AMD’s rise in the server CPU arena has reached a point where CEO Lisa Su confidently compares the company’s position to NVIDIA’s dominance in AI GPUs.
In a candid interview with WIRED, Su said that for many of the world’s largest tech firms, AMD is now the go-to strategic partner for data center CPUs – a role Intel once held uncontested.
Through its EPYC lineup, AMD has become the primary supplier for giants like Microsoft and Amazon, shaking up a market that for decades revolved around Intel’s Xeon processors. This shift isn’t just PR talk – the numbers tell the story. AMD’s unit share in the server CPU segment has climbed to 27.3%, while revenue share has soared to 41%, marking its highest point since the first EPYC chips launched. Just a few years ago, in 2017, AMD’s market share was buried in the single digits.

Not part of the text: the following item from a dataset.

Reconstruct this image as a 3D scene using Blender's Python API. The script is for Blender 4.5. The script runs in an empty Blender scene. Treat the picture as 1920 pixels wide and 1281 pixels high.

Su stressed that AMD isn’t in a rush to replicate its CPU success in AI accelerators, but the goal is clear: to become as indispensable in AI as it is now in server CPUs. She acknowledged that building this position will take time, but the company’s trajectory suggests it’s on the right path.
Part of AMD’s ascent comes not only from its own rapid innovation but also from Intel’s faltering momentum. As Intel struggles with execution and market perception, AMD’s steady product roadmap and performance gains have made it the obvious choice for data center deployments. For a company that spent much of the 2000s fighting to stay relevant, AMD’s transformation over the past decade is nothing short of remarkable – and the battle for AI dominance is just getting started.